Die Aktie fiel daraufhin im nachbörslichen Geschäft um drei Prozent, zeitweise sogar um gut acht Prozent. Zuvor war der Kurs des Papiers seit Jahresbeginn um mehr als 60 Prozent gestiegen.
Harter Wettbewerb im Streaming-Geschäft
Im Videostreaming-Geschäft herrscht ein scharfer Konkurrenzkampf um Nutzer, insbesondere nachdem immer mehr Player mit eigenen Diensten in den Markt drängten: Studios wie Disney, Warner und Paramount, Tech-Riesen wie Amazon und Apple. Netflix gehört zu den Anbietern, die weniger ausgabefreudige Nutzer mit einem günstigeren Angebot mit Werbeanzeigen gewinnen wollen. Und dieser Ansatz scheint zu funktionieren.
Denn bei Netflix habe sich die Zahl der Nutzer des Tarifs binnen drei Monaten fast verdoppelt - wenn auch von einem niedrigeren Niveau aus, hieß es. Pro Nutzer mache Netflix dank der Anzeigeneinnahmen bereits weltweit mehr Umsatz im Anzeigen-Abo als in der werbefreien Basis-Version. In den USA hätten die Erlöse pro Nutzer im dort 6,99 Dollar teuren Werbemodell sogar das Standard-Abo für 15,49 Dollar überholt.
Beim Streaming-Dienst Disney+ entschieden sich zuletzt 40 Prozent der Neukunden für die günstigere Version mit Werbung, wie jüngst Konzernchef Robert Iger sagte. Netflix will nun für Werbekunden so attraktiv wie möglich werden. Unter anderem können sie Anzeigenplatz auf Wunsch ausschließlich in den zehn populärsten Filmen und Serien buchen - was ein breites Publikum garantiert.
Branche leidet unter Streik der Drehbuchautoren und Schauspieler
Derweil leidet Netflix wie die gesamte Film- und Fernsehbranche unter dem Doppelstreik der US-Schauspieler und -Drehbuchautoren in Hollywood. Dieser hat zahlreiche Produktionen zum Erliegen gebracht. Deshalb wird Netflix im laufenden Quartal zunächst einmal mehr freies Geld ausgeben. So geht es auch anderen Streaming-Diensten und TV-Sendern in Amerika.
Doch der Streik bedeutet auch eine Lücke beim Nachschub von Filmen und Fernsehserien.
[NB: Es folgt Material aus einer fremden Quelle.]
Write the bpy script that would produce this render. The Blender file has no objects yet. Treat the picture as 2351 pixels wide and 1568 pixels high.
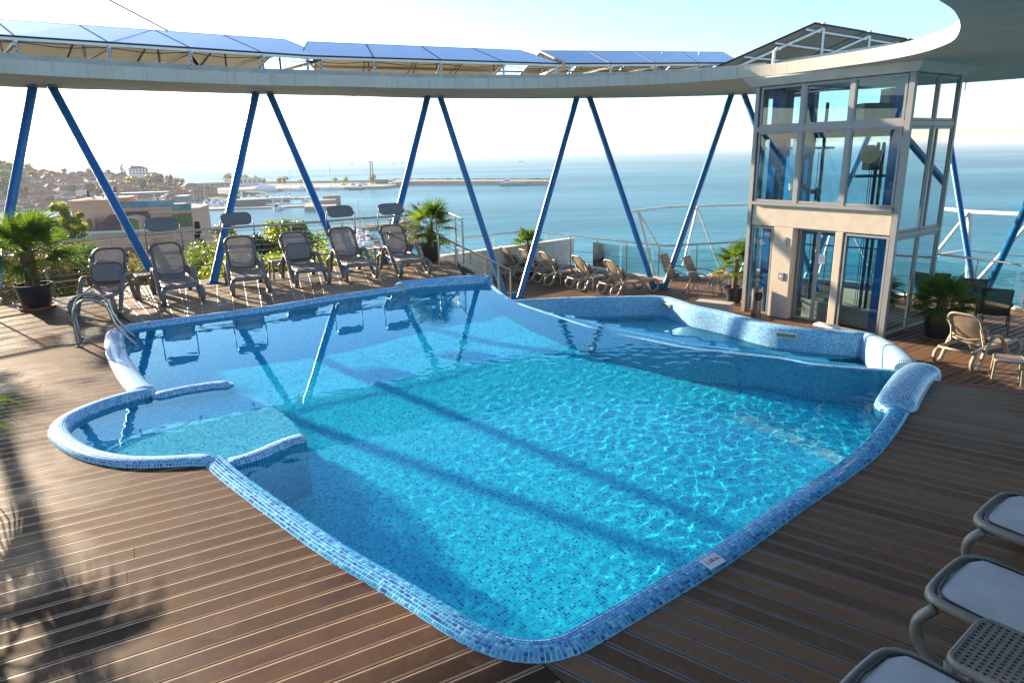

Wenn der Ausstand in den September hinein andauere, "wird das ein echtes Problem", sagte Branchenanalyst Michael Nathanson im Wirtschaftssender CNBC.
Die Industrie bereitet sich darauf vor. So will etwa Paramount die Lücken im Programm seines Sendern CBS mit Folgen der Serie "Yellowstone" stopfen, die eigentlich ein Zugpferd der hauseigenen Netflix-Konkurrenz Paramount+ ist. Netflix mit einer großen Bibliothek an Filmen und Serien sowie über die Welt verteilten Produktionsstudios wird in einer besseren Position als einige Rivalen gesehen.